Dink'in bize anımsattığı bir "Güvercin tedirginliği" vardı. Diyordu ki:
"Evet kendimi bir güvercinin ruh tedirginliği içinde görebilirim, ama biliyorum ki bu ülkede insanlar güvercinlere dokunmaz.
Güvercinler kentin ta içlerinde, insan kalabalıklarında dahi yaşamlarını sürdürürler. Evet biraz ürkekçe ama bir o kadar da özgürce."
Güvercin tedirginliğine değinmemim nedeni çok az sayıda da olsa bazılarının sosyal medyada Türkiye'de yaşayan Ermeni kökenli vatandaşlarımızın köken ve kimliklerini incitme ihtimali bulunan yaklaşımlarıdır.
Bazı insanlar ve özellikle tarikat önde gelenleri kaynağını kanıtlamaları mümkün olmadığı halde kendileriyle Hz. Peygamber arasında soy bağı olduğunu iddia ederler. Öte yandan herhangi bir kişisel veya toplumsal olayı da karşılarındaki insanların soyları ile değerlendirir ve çözüm getirme gibi sağ duyudan uzak bir yolu seçerler.
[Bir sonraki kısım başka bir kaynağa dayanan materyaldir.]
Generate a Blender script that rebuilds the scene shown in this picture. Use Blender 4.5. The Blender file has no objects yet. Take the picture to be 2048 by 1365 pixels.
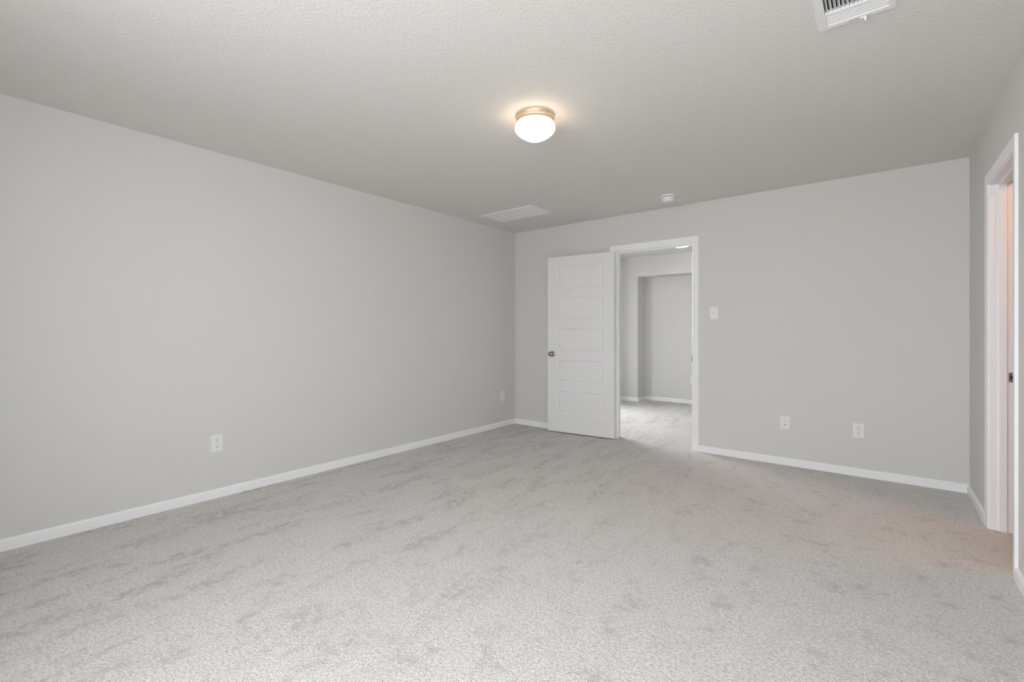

Güvercin tedirginliği dünyanın her yerinde yaşayan insanlar için söz konusudur. Empati yapmamız bizim sağduyulu bir kanıya ulaşmamız için yeterlidir.
Ermenistan devletine tepki göstermek, onlarla savaşan Azerbaycan'ı desteklemek ve yanında olmakla, ülkemizin vatandaşları olan Ermenilerin kimliklerini hedef almayı düşünmek başka şeydir.
Bizim ülkemizde insanlar güvercinlere dokunmaz ve dokunmamalı.